_STATED GOAL_
Transcribe the listing verbatim. Do not carry over any pictures.
------------
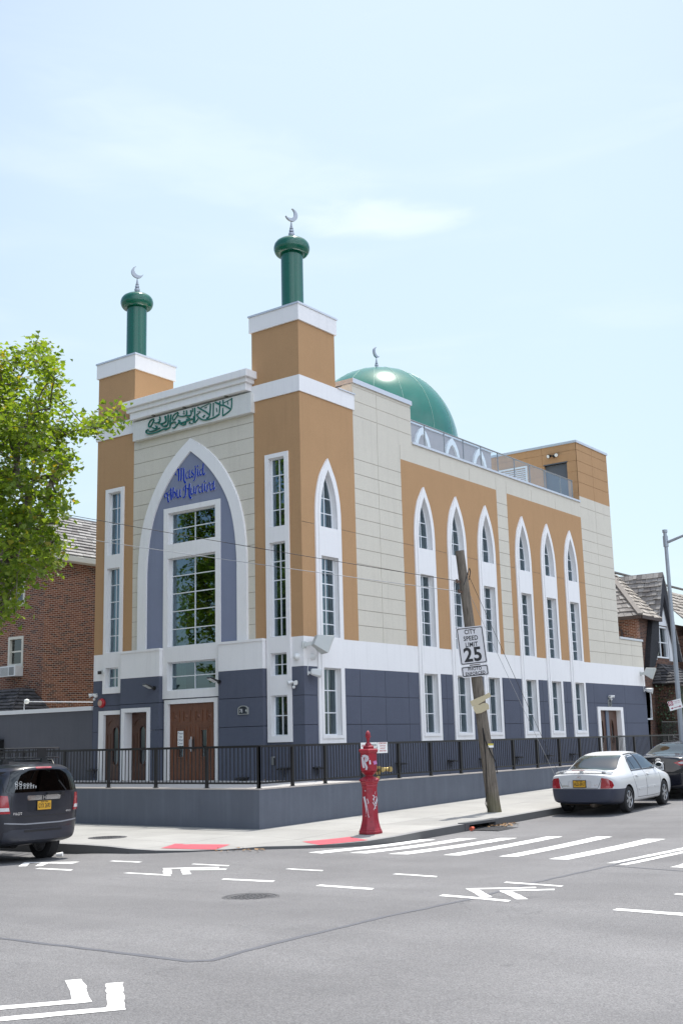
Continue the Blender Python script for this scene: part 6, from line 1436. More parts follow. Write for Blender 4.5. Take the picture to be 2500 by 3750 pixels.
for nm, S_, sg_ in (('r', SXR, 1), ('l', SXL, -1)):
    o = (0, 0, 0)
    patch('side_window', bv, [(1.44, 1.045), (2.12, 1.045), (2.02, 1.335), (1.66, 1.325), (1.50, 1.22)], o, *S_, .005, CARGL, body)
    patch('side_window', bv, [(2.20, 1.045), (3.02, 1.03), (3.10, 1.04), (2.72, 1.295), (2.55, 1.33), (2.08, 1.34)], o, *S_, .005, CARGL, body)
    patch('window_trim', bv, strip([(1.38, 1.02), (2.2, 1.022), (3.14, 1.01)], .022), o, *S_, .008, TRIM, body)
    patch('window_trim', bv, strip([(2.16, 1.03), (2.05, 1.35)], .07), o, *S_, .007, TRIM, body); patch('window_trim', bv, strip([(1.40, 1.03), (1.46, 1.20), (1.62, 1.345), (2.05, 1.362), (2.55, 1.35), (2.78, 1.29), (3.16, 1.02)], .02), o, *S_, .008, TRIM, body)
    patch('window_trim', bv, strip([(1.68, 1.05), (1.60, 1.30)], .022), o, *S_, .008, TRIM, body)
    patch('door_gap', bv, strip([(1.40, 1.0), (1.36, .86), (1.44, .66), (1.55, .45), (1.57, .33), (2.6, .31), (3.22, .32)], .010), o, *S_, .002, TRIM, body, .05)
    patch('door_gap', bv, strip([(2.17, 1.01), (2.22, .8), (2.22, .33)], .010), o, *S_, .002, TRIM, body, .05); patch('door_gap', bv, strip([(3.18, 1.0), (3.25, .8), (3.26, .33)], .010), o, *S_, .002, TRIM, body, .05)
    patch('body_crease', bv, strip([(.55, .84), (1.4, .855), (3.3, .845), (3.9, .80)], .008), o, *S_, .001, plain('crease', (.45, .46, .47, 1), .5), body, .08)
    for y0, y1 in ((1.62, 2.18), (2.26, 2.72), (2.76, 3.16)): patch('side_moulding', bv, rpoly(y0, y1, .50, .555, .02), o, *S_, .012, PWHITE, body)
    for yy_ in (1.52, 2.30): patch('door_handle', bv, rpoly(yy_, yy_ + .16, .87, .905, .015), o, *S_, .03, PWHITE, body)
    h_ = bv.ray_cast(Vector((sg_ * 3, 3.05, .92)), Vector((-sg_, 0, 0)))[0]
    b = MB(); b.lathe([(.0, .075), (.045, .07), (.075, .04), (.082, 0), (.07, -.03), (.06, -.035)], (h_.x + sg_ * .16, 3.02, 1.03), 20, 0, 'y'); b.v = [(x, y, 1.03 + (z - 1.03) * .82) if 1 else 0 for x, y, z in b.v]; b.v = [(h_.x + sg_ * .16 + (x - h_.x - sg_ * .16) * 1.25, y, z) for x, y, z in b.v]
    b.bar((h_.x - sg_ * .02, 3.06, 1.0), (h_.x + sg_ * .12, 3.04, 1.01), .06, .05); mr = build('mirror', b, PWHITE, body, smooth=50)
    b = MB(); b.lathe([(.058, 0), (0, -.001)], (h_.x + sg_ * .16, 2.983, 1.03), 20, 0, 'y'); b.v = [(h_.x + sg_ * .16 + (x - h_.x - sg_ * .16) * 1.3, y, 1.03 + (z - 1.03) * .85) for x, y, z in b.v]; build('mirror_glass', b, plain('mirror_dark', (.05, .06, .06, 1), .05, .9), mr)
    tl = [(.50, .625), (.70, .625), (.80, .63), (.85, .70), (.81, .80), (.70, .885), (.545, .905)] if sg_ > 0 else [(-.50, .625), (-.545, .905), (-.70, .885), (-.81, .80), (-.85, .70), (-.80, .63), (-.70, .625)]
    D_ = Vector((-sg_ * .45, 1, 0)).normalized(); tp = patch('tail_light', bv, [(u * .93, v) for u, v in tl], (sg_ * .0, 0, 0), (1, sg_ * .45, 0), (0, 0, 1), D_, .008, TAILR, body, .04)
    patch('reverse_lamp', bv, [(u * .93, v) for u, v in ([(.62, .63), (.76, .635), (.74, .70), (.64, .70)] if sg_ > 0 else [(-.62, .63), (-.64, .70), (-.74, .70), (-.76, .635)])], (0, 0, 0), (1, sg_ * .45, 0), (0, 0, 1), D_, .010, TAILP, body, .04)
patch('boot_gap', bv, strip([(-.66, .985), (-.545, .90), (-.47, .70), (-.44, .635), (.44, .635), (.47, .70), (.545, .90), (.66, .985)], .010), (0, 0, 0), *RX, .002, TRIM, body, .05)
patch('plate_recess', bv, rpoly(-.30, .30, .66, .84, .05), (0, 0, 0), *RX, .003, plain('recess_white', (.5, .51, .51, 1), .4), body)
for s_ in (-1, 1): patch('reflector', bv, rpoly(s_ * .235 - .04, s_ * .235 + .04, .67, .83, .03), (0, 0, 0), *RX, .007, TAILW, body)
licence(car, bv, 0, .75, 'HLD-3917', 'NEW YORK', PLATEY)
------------
_THE REPLY_
Continue the Blender Python script for this scene: part 6, from line 1436. More parts follow. Write for Blender 4.5. Take the picture to be 2500 by 3750 pixels.
for nm, S_, sg_ in (('r', SXR, 1), ('l', SXL, -1)):
    o = (0, 0, 0)
    patch('side_window', bv, [(1.44, 1.045), (2.12, 1.045), (2.02, 1.335), (1.66, 1.325), (1.50, 1.22)], o, *S_, .005, CARGL, body)
    patch('side_window', bv, [(2.20, 1.045), (3.02, 1.03), (3.10, 1.04), (2.72, 1.295), (2.55, 1.33), (2.08, 1.34)], o, *S_, .005, CARGL, body)
    patch('window_trim', bv, strip([(1.38, 1.02), (2.2, 1.022), (3.14, 1.01)], .022), o, *S_, .008, TRIM, body)
    patch('window_trim', bv, strip([(2.16, 1.03), (2.05, 1.35)], .07), o, *S_, .007, TRIM, body); patch('window_trim', bv, strip([(1.40, 1.03), (1.46, 1.20), (1.62, 1.345), (2.05, 1.362), (2.55, 1.35), (2.78, 1.29), (3.16, 1.02)], .02), o, *S_, .008, TRIM, body)
    patch('window_trim', bv, strip([(1.68, 1.05), (1.60, 1.30)], .022), o, *S_, .008, TRIM, body)
    patch('door_gap', bv, strip([(1.40, 1.0), (1.36, .86), (1.44, .66), (1.55, .45), (1.57, .33), (2.6, .31), (3.22, .32)], .010), o, *S_, .002, TRIM, body, .05)
    patch('door_gap', bv, strip([(2.17, 1.01), (2.22, .8), (2.22, .33)], .010), o, *S_, .002, TRIM, body, .05); patch('door_gap', bv, strip([(3.18, 1.0), (3.25, .8), (3.26, .33)], .010), o, *S_, .002, TRIM, body, .05)
    patch('body_crease', bv, strip([(.55, .84), (1.4, .855), (3.3, .845), (3.9, .80)], .008), o, *S_, .001, plain('crease', (.45, .46, .47, 1), .5), body, .08)
    for y0, y1 in ((1.62, 2.18), (2.26, 2.72), (2.76, 3.16)): patch('side_moulding', bv, rpoly(y0, y1, .50, .555, .02), o, *S_, .012, PWHITE, body)
    for yy_ in (1.52, 2.30): patch('door_handle', bv, rpoly(yy_, yy_ + .16, .87, .905, .015), o, *S_, .03, PWHITE, body)
    h_ = bv.ray_cast(Vector((sg_ * 3, 3.05, .92)), Vector((-sg_, 0, 0)))[0]
    b = MB(); b.lathe([(.0, .075), (.045, .07), (.075, .04), (.082, 0), (.07, -.03), (.06, -.035)], (h_.x + sg_ * .16, 3.02, 1.03), 20, 0, 'y'); b.v = [(x, y, 1.03 + (z - 1.03) * .82) if 1 else 0 for x, y, z in b.v]; b.v = [(h_.x + sg_ * .16 + (x - h_.x - sg_ * .16) * 1.25, y, z) for x, y, z in b.v]
    b.bar((h_.x - sg_ * .02, 3.06, 1.0), (h_.x + sg_ * .12, 3.04, 1.01), .06, .05); mr = build('mirror', b, PWHITE, body, smooth=50)
    b = MB(); b.lathe([(.058, 0), (0, -.001)], (h_.x + sg_ * .16, 2.983, 1.03), 20, 0, 'y'); b.v = [(h_.x + sg_ * .16 + (x - h_.x - sg_ * .16) * 1.3, y, 1.03 + (z - 1.03) * .85) for x, y, z in b.v]; build('mirror_glass', b, plain('mirror_dark', (.05, .06, .06, 1), .05, .9), mr)
    tl = [(.50, .625), (.70, .625), (.80, .63), (.85, .70), (.81, .80), (.70, .885), (.545, .905)] if sg_ > 0 else [(-.50, .625), (-.545, .905), (-.70, .885), (-.81, .80), (-.85, .70), (-.80, .63), (-.70, .625)]
    D_ = Vector((-sg_ * .45, 1, 0)).normalized(); tp = patch('tail_light', bv, [(u * .93, v) for u, v in tl], (sg_ * .0, 0, 0), (1, sg_ * .45, 0), (0, 0, 1), D_, .008, TAILR, body, .04)
    patch('reverse_lamp', bv, [(u * .93, v) for u, v in ([(.62, .63), (.76, .635), (.74, .70), (.64, .70)] if sg_ > 0 else [(-.62, .63), (-.64, .70), (-.74, .70), (-.76, .635)])], (0, 0, 0), (1, sg_ * .45, 0), (0, 0, 1), D_, .010, TAILP, body, .04)
patch('boot_gap', bv, strip([(-.66, .985), (-.545, .90), (-.47, .70), (-.44, .635), (.44, .635), (.47, .70), (.545, .90), (.66, .985)], .010), (0, 0, 0), *RX, .002, TRIM, body, .05)
patch('plate_recess', bv, rpoly(-.30, .30, .66, .84, .05), (0, 0, 0), *RX, .003, plain('recess_white', (.5, .51, .51, 1), .4), body)
for s_ in (-1, 1): patch('reflector', bv, rpoly(s_ * .235 - .04, s_ * .235 + .04, .67, .83, .03), (0, 0, 0), *RX, .007, TAILW, body)
licence(car, bv, 0, .75, 'HLD-3917', 'NEW YORK', PLATEY)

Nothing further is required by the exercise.